Toda sexta-feira há sempre uma boa chance de uma chacoalhada no pessoal da Casa Branca. Foi numa sexta-feira de julho que se anunciou a saída do porta-voz Sean Spicer. Na sexta seguinte, foi afastado o chefe de gabinete Reince Priebus. E nesta última (18/08), o estrategista-chefe do presidente Donald Trump, Steve Bannon, foi forçado a renunciar.
Apesar das coincidências, entretanto, há uma diferença crucial em relação às saídas de Spicer e Priebus: ao contrário de seus colegas, Bannon nunca deveria ter entrado para a Casa Branca, para início de conversa.
Para que não haja mal-entendidos: por motivos diferentes, tanto Spicer quanto Priebus foram catastróficos em suas respectivas funções. Mas havia pelo menos como defender sua presença no círculo presidencial mais estreito, já que ambos haviam sido figuras de proa no Partido Republicano, com currículos semelhantes. Além disso, para o bem e para o mal, ambos funcionavam como uma importante ponte institucional entre a Casa Branca de Trump e o partido.
Quanto a Bannon, não só ele carece de conexões estreitas com os republicanos, como no passado manifestou repetidamente desdém pela legenda conservadora e seu establishment – um sentimento que o conecta com Donald Trump.
Além disso, contudo, e bem pior, é o fato de Steve Bannon representar uma ligação entre a Casa Branca e o movimento denominado Direita Alternativa (Alt Right), o qual teve papel de destaque na violenta passeata do último fim de semana em Charlottesville, Virgínia, que deixou o saldo de uma morta e dezenas de feridos.
Antes de assumir a então tropeçante campanha eleitoral de Trump em seu início, Bannon dirigira o site conservador Breitbart. Numa entrevista recente, ele se afirmou como aquele que transformou o Breitbart numa plataforma para a Alt Right, e se descreveu orgulhosamente como nacionalista.
Durante a campanha e desde que foi nomeado principal assessor estratégico de Trump, Bannon comprovadamente guiou o presidente na direção de uma agenda anti-imigração, anti-islâmica e anti-comércio global.

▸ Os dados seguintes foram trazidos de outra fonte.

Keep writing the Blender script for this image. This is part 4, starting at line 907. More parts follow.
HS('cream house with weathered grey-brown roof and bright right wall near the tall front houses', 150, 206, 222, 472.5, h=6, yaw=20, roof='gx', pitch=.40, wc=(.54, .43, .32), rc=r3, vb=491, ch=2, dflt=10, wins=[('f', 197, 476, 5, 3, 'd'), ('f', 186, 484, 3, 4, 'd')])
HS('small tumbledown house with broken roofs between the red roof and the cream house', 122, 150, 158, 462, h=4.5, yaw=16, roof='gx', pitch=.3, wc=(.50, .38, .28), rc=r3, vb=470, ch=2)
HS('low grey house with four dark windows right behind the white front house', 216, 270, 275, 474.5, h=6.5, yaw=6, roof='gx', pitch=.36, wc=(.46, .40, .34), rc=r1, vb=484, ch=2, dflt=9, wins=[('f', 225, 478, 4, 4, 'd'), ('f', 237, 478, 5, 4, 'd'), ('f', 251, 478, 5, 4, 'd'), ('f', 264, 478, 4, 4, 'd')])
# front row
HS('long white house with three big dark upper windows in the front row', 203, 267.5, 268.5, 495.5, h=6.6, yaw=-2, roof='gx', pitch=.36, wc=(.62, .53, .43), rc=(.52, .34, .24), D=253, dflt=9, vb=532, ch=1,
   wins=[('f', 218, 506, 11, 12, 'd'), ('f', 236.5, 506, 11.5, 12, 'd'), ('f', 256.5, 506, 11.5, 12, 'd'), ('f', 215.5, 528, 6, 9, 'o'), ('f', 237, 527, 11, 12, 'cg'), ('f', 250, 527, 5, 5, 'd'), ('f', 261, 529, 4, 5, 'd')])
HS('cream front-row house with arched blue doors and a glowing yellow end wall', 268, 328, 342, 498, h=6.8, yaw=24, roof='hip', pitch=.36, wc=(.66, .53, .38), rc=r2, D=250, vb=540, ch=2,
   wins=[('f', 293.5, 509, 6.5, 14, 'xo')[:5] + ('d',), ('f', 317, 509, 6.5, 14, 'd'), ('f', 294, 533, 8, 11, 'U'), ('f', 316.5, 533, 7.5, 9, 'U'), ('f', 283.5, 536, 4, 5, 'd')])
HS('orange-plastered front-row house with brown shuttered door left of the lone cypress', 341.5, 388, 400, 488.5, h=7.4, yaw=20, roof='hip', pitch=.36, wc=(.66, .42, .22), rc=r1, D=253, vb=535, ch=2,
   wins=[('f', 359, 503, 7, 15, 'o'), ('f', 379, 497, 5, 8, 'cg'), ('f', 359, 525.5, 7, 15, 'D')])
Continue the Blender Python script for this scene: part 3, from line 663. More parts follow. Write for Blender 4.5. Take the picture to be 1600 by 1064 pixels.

Assim, a nefasta trajetória de Trump, a linha-dura de sua administração contra os imigrantes sem documentos, sua política comercial trazem, todas, a marca de Bannon. É difícil determinar exatamente quanto disso foi configurado ou conjurado por ele e seus aliados no governo, mas Bannon foi, no mínimo, um amplificador dos impulsos negativos do próprio Trump. No pior dos casos, ele terá sido um demagogo e agitador de massas odioso, que elevou o nacionalismo e a xenofobia ao nível da Casa Branca.
Porém Bannon não era só um ideólogo nacionalista, mas também protagonista das constantes lutas intestinas na Washington trumpista. Decidido a fazer avançar sua agenda, ele contratou ex-colaboradores do Breitbart para auxiliá-lo. Mais do que isso, também tentou expulsar quem visse como opositor a suas ideias.
Na quarta-feira, numa desconcertante entrevista à revista liberal American Prospect, Bannon não apenas contradisse abertamente a política de seu presidente para a Coreia do Norte, como alardeou a intenção de se livrar de Susan Thornton, encarregada do Departamento de Estado para assuntos da Ásia Oriental e Pacífico.
Difícil dizer se a entrevista acelerou a saída de Bannon – já que, como sói acontecer na administração Trump, escutam-se versões contraditórias do ocorrido. Mas a entrevista pode ter sido a última gota d'água, já que há semanas circulavam especulações do afastamento de Bannon, que ganharam impulso desde que John Kelly assumiu como chefe de gabinete.
Embora a retirada seja uma boa notícia, rompendo a linha interna da direita alternativa e nacionalista com a Casa Branca, isso não significa que o fervor ideológico de Steve Bannon tenha sumido. Há até mesmo grande probabilidade que de fora, liberto de quaisquer correntes oficiais, ele consiga avançar suas metas nacionalistas com eficiência ainda maior, via Breitbart e outros canais.
Numa entrevista em fevereiro, o ex-estrategista-chefe declarou que "escuridão é bom" ("Dick Cheney, Darth Vader, Satã: isso é poder"). Agora poderá provar-se difícil para Trump – o responsável por elevar Bannon a eminência internacional, ao colocá-lo no topo da Casa Branca – recolocar o gênio na lâmpada, uma vez ele tendo escapado.
Pois Bannon pode facilmente voltar suas energias contra Trump e seu governo, caso entenda que estão se afastado demasiado da agenda nacionalista. Isso, por sua vez, poderá ameaçar a conexão entre o presidente e um de seus principais eleitorados.
Ao assumir o cargo, Bannon proclamou ter como meta a "desconstrução do Estado administrativo". Agora ele pode orgulhosamente anunciar a seus muitos fãs e seguidores que fez grande progresso em direção a esse objetivo, neste meio ano na Casa Branca de Trump.